An early Sunday morning. Daddy is out of town. The big girls and I go for a walk in the neighborhood. The streets are quiet. There is a compelling breeze. Up ahead, a man selling fruit. I do something I don't normally do. I take my girls' hands and we approach. "Two oranges," I say. And the girls and I pick the two we want. I hand Big Girl a crumpled dollar bill. Excited, empowered, she pays.

I tell the girls to sit in a doorway next to a barber shop that is not yet open for the day. They look confused, but oblige. They settle on soiled stone as I peel an orange. I hand them each a section. And we eat. It is the best orange in the world! we decide.

The girls are thrilled.

And I am, too. Suddenly, this tiny treasure - a street-sold citrus - has given us a moment. A small shred of meaning. Here we are in this big, fancy city soaking up the promise of a Sunday morning. The girls are happy. I am happy. This is happiness, I realize.

The girls don't notice it, but I do. The lone word etched in the bricks inside the gate. Welcome. It's a small word that's also big. Isn't this what we all want most? To be welcome in this world? To be embraced upon entry?

And in this moment, as I clutch orange peels and watch my girls, I feel a surge of something. What is it? Awareness? Pride? Gratitude? Love? I'm pretty sure it is all of these things. And more.

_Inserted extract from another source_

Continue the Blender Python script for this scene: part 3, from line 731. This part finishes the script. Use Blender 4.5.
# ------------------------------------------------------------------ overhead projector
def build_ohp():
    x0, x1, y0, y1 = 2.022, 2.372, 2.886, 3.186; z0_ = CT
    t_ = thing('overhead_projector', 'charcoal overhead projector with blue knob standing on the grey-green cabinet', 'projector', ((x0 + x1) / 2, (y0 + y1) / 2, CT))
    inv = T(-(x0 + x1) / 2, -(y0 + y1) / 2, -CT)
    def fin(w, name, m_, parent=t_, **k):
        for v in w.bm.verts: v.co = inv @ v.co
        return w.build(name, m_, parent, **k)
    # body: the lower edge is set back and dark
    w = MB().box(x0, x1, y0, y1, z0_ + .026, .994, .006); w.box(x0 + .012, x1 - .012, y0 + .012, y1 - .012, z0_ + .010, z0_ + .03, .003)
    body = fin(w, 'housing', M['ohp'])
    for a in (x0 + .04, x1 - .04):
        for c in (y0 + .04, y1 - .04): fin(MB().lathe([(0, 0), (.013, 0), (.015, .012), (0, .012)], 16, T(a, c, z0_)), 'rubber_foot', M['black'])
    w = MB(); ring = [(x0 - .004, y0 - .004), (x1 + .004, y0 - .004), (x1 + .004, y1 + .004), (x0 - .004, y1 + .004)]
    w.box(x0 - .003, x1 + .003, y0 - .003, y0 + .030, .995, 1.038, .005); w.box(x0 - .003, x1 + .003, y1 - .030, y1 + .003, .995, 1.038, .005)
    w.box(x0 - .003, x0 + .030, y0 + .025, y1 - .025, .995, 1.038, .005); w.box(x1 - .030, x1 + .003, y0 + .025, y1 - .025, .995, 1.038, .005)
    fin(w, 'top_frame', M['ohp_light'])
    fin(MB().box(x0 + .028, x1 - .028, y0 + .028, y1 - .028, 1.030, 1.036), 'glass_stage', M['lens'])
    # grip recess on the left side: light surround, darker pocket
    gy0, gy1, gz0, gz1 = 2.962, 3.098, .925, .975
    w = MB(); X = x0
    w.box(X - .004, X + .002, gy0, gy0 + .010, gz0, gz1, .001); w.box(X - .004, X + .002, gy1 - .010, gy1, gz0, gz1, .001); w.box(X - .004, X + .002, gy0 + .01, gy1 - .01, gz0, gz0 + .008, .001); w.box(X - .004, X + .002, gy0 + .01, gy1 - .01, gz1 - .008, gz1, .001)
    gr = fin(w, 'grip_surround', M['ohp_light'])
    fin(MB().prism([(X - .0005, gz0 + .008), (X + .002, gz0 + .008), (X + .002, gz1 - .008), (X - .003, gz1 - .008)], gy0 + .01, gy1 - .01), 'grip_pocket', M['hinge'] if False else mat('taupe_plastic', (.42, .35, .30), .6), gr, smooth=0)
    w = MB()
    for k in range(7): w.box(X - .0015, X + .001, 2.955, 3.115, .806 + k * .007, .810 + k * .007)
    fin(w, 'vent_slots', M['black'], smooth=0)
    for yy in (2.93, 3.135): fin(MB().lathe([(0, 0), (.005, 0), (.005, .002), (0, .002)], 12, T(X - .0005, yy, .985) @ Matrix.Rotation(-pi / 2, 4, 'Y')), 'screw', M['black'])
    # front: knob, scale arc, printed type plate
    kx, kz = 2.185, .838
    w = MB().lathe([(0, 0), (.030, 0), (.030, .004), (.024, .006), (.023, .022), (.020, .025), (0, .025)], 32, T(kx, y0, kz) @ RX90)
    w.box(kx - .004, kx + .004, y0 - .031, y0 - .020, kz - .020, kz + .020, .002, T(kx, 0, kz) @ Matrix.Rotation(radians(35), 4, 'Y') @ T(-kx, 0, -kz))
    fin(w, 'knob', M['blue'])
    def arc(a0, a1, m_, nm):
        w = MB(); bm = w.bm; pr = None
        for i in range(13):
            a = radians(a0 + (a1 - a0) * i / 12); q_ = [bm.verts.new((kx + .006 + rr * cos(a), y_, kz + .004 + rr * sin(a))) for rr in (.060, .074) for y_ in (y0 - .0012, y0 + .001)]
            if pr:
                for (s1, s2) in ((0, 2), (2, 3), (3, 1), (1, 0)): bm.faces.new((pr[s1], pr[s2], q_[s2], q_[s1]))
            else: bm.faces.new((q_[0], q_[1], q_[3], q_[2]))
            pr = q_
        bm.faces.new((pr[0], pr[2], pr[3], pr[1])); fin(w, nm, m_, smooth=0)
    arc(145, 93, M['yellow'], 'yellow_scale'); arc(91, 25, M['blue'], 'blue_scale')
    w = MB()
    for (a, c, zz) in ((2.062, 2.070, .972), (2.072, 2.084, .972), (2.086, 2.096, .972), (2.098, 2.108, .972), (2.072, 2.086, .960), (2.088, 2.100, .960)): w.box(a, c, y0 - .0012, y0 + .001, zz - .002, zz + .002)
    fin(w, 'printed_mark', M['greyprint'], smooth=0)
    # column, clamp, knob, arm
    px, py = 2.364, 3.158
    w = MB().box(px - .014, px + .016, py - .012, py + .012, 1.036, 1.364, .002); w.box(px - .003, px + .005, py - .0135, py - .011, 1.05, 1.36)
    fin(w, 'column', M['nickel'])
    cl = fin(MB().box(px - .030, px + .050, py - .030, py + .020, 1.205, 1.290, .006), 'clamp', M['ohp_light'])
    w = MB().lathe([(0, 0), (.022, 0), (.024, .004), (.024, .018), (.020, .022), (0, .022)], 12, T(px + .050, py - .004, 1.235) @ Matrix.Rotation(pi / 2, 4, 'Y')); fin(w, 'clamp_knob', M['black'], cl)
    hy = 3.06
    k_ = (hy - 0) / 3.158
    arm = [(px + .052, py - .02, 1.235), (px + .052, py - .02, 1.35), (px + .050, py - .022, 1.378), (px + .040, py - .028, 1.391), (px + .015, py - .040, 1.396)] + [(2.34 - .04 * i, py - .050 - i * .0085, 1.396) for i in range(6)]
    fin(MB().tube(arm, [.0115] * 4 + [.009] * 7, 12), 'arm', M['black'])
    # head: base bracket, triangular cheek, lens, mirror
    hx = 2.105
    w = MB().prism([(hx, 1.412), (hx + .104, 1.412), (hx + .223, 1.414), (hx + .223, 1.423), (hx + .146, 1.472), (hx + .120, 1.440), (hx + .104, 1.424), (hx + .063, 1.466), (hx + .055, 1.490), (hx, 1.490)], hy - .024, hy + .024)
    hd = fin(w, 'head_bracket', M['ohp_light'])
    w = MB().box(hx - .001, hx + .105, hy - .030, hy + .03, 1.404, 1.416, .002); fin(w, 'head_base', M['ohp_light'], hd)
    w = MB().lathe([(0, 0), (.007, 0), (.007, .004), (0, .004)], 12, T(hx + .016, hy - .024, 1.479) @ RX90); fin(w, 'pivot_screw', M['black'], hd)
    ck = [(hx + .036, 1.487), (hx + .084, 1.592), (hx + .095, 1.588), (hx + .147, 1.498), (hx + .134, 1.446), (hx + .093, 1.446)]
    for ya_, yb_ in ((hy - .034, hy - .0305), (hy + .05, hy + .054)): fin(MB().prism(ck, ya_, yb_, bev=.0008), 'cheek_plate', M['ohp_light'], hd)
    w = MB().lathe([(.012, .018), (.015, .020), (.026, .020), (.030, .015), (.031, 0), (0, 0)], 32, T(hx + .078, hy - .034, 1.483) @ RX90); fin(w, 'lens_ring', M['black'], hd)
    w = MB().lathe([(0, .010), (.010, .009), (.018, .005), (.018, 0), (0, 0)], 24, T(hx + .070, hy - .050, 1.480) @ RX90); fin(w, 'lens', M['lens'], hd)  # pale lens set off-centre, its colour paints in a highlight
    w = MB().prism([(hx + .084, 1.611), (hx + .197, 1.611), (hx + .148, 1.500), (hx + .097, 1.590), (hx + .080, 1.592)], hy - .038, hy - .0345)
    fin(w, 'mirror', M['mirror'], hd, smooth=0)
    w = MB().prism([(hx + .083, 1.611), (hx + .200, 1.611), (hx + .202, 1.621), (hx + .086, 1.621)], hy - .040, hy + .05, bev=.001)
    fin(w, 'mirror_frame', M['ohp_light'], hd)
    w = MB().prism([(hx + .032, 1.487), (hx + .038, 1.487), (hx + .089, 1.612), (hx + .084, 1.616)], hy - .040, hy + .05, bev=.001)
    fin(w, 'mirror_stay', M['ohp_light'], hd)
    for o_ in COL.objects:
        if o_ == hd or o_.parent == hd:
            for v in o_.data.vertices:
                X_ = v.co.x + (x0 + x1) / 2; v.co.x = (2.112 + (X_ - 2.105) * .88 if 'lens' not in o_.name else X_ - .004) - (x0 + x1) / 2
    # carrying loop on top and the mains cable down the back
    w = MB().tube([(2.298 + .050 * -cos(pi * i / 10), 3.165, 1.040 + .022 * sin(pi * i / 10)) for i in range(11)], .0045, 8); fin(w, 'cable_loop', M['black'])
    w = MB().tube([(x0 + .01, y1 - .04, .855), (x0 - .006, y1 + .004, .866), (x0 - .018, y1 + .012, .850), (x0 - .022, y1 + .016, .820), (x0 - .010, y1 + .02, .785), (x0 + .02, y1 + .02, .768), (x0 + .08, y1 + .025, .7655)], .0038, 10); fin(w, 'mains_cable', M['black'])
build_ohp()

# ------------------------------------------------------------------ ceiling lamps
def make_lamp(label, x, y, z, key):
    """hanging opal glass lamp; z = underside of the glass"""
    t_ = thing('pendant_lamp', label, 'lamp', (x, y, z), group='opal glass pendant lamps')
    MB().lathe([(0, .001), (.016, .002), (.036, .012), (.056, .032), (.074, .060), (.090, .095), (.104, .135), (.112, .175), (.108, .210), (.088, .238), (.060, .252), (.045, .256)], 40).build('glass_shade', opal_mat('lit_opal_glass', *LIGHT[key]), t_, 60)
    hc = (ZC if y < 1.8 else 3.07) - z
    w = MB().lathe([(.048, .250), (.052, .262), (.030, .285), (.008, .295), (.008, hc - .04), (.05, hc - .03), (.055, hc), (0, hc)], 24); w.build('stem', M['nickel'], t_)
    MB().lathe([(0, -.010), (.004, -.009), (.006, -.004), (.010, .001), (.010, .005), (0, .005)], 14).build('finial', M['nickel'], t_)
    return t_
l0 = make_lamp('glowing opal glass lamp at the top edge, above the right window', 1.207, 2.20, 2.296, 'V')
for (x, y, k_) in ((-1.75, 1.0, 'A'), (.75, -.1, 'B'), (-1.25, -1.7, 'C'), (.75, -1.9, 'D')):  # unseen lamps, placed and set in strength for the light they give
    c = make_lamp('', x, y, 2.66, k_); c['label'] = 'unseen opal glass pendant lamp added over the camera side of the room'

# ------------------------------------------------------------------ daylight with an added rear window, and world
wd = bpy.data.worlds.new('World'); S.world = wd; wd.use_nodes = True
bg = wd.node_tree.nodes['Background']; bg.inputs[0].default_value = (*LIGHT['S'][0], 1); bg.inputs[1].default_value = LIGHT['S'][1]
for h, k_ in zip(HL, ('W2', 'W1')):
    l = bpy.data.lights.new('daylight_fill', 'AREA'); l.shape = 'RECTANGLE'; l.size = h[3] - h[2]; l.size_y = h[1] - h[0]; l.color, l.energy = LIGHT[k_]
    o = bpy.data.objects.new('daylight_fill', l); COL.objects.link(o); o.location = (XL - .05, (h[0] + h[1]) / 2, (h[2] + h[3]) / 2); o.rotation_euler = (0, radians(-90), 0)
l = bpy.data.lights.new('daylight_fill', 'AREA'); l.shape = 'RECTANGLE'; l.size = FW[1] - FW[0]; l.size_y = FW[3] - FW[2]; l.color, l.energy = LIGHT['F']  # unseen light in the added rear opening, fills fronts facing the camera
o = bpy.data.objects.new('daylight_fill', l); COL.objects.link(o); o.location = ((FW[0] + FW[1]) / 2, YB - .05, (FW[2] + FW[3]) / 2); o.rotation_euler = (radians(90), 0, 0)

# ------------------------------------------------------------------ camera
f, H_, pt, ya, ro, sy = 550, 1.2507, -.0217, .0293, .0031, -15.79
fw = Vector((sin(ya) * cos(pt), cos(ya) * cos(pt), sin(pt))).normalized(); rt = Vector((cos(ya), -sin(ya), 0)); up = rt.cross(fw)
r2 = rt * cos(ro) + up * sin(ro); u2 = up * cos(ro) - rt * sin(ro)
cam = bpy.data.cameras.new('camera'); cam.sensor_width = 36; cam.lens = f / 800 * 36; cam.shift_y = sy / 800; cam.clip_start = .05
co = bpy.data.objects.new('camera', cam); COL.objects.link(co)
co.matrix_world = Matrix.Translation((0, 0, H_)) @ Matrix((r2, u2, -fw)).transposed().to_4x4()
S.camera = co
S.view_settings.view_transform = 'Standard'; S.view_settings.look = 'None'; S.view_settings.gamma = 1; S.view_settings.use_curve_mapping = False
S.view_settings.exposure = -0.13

We head toward home, but the girls stop in front of the flower shop. They bend their small bodies to smell the potpourri of petals. They point at the rainbow of colors. And I stand back, all smiles, watching them take it all in.

For much of the walk home, I lag behind them. Witnessing their closeness, their true and evolving friendship, their glorious sense of wonder. My finger presses a small button on my phone, to capture this, these, these moments. My mind races to memorize this Sunday morning magic. That orange, those bricks and that breeze, that bounty of fresh flowers.

And it occurs to me that there are tiny treasures all around us wherever we are. They are hidden in the city and the country, in our hearts and our minds and our eyes. They are before us if we look, and smell, and savor.

On Sundays and all days.

____________________________________

Have you experienced small moments that turned out to be cosmically big? Do the little people in your life help you open your eyes?